Problem to solve: The lines to be extracted run from the start of the listing through the line containing "bg.inputs[1].default_value = 0.42"; copy them exactly and nothing else.

(Scenes as source code)

********************

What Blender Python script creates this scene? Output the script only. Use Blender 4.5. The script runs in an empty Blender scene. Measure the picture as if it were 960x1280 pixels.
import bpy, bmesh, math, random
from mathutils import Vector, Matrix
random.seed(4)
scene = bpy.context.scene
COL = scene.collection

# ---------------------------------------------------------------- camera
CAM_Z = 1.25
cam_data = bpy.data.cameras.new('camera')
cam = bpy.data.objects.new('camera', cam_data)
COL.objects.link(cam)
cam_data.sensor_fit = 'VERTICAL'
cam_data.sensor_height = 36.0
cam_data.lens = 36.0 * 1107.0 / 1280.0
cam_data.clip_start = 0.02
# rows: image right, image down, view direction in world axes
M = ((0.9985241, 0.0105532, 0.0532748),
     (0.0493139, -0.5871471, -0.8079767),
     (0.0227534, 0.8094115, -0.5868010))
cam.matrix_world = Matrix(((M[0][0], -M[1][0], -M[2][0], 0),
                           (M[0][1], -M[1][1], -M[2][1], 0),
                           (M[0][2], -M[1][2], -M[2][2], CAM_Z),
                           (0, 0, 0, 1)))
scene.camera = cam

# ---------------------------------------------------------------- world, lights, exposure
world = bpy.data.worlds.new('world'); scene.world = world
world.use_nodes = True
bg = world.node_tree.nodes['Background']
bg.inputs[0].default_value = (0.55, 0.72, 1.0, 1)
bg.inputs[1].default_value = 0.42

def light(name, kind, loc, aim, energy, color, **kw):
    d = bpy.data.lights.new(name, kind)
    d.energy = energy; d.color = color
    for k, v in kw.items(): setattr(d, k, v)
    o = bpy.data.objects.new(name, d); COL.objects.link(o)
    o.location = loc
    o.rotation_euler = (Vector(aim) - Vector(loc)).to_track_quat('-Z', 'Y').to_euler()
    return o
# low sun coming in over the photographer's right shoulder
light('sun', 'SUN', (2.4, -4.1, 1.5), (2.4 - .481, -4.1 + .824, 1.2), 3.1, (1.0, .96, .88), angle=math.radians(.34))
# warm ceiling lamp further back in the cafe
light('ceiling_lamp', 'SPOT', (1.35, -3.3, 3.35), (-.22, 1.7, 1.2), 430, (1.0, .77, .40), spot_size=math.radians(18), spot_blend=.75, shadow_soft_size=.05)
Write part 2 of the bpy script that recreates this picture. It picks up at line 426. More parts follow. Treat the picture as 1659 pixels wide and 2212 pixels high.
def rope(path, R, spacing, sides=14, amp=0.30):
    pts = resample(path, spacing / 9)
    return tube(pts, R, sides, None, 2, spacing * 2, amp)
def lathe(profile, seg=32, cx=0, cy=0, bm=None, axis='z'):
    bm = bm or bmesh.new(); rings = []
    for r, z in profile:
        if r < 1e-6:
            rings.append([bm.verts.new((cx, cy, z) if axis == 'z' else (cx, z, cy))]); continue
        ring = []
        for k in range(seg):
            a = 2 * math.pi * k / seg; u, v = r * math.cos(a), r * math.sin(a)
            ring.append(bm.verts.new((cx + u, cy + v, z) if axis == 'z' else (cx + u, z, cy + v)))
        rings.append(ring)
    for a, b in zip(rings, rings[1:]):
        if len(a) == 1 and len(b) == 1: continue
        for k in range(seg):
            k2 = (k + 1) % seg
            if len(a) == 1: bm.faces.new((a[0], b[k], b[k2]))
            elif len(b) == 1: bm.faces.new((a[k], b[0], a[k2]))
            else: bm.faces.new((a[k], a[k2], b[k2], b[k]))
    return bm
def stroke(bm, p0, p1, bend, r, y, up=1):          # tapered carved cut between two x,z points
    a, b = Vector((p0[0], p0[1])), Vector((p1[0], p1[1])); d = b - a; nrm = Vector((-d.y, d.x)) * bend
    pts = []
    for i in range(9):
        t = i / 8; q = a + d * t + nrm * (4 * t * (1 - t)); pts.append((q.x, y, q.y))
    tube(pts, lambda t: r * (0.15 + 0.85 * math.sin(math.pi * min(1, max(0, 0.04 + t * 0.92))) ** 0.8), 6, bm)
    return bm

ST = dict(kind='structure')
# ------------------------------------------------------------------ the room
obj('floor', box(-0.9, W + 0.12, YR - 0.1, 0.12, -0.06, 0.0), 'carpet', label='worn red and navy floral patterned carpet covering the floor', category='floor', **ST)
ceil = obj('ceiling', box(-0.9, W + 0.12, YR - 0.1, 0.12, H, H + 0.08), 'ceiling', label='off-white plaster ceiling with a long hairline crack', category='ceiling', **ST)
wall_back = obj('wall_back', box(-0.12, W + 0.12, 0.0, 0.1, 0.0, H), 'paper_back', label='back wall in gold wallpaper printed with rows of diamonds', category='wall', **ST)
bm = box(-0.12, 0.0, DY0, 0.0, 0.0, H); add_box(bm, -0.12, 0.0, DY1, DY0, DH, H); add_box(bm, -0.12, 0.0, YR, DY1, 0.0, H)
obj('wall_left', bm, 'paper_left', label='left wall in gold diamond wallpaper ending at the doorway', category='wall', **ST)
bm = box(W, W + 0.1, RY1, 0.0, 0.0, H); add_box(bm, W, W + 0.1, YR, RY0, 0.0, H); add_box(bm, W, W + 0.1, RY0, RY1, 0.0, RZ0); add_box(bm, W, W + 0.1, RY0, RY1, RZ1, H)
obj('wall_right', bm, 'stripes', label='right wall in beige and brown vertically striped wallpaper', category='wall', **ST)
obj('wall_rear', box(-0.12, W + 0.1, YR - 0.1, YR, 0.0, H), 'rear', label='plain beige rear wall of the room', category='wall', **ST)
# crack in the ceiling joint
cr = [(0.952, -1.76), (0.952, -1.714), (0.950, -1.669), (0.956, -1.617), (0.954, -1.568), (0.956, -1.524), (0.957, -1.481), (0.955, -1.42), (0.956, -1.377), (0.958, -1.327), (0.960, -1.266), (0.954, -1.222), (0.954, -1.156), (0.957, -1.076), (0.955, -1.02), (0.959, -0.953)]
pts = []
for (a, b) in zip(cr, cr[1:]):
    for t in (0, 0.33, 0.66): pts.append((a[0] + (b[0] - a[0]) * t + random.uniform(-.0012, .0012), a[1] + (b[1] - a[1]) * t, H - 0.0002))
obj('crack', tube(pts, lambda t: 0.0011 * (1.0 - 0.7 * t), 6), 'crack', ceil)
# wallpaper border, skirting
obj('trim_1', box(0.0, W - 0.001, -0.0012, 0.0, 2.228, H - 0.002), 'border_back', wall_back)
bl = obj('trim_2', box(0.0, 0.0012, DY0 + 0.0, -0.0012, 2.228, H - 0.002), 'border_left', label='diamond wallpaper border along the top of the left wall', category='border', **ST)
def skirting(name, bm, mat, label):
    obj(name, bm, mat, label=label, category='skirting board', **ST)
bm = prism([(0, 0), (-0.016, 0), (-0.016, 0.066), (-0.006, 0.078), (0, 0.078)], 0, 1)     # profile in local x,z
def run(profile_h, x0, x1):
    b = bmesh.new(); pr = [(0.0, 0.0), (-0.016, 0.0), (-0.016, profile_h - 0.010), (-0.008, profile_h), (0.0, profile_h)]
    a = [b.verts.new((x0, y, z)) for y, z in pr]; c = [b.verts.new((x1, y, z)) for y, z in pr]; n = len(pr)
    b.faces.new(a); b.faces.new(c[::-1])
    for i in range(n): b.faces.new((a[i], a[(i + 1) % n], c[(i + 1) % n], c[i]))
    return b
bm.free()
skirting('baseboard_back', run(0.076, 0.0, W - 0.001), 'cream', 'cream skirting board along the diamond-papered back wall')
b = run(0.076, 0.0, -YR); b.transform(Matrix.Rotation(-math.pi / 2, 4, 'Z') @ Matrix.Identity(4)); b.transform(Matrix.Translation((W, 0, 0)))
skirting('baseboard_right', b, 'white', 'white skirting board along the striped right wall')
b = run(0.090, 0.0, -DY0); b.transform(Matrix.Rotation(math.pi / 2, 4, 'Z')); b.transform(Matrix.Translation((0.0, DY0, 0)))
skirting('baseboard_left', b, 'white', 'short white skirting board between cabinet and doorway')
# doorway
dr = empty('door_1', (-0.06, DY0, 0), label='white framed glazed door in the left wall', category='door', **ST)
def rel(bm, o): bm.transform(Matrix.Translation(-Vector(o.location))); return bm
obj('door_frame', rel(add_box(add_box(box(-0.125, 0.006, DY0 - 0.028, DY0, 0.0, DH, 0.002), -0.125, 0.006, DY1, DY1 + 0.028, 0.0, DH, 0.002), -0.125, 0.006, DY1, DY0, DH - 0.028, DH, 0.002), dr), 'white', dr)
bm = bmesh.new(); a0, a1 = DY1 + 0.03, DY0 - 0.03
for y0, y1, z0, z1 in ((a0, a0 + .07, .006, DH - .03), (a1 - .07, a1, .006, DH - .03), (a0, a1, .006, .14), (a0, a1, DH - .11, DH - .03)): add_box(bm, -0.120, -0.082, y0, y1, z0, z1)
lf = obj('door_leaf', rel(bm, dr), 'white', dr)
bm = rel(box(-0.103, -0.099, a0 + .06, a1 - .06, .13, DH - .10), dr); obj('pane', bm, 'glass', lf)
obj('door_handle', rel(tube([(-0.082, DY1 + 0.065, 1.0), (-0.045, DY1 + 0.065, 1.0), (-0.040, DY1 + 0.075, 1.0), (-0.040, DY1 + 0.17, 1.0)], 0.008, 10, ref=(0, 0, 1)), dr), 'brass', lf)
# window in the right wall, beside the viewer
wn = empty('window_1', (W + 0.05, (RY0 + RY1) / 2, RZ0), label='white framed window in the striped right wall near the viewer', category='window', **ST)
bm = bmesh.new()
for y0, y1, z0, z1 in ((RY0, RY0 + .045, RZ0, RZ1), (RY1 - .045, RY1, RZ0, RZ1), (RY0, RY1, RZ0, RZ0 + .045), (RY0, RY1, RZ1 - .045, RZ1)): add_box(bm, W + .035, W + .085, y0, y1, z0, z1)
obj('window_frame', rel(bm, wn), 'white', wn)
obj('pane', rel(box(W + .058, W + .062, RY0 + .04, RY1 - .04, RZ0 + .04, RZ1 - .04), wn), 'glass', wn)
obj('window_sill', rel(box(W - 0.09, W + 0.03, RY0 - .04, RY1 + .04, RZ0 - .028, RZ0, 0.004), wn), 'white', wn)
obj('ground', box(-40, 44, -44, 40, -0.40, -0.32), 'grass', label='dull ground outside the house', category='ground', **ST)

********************

Full solution:
What Blender Python script creates this scene? Output the script only. Use Blender 4.5. The script runs in an empty Blender scene. Measure the picture as if it were 960x1280 pixels.
import bpy, bmesh, math, random
from mathutils import Vector, Matrix
random.seed(4)
scene = bpy.context.scene
COL = scene.collection

# ---------------------------------------------------------------- camera
CAM_Z = 1.25
cam_data = bpy.data.cameras.new('camera')
cam = bpy.data.objects.new('camera', cam_data)
COL.objects.link(cam)
cam_data.sensor_fit = 'VERTICAL'
cam_data.sensor_height = 36.0
cam_data.lens = 36.0 * 1107.0 / 1280.0
cam_data.clip_start = 0.02
# rows: image right, image down, view direction in world axes
M = ((0.9985241, 0.0105532, 0.0532748),
     (0.0493139, -0.5871471, -0.8079767),
     (0.0227534, 0.8094115, -0.5868010))
cam.matrix_world = Matrix(((M[0][0], -M[1][0], -M[2][0], 0),
                           (M[0][1], -M[1][1], -M[2][1], 0),
                           (M[0][2], -M[1][2], -M[2][2], CAM_Z),
                           (0, 0, 0, 1)))
scene.camera = cam

# ---------------------------------------------------------------- world, lights, exposure
world = bpy.data.worlds.new('world'); scene.world = world
world.use_nodes = True
bg = world.node_tree.nodes['Background']
bg.inputs[0].default_value = (0.55, 0.72, 1.0, 1)
bg.inputs[1].default_value = 0.42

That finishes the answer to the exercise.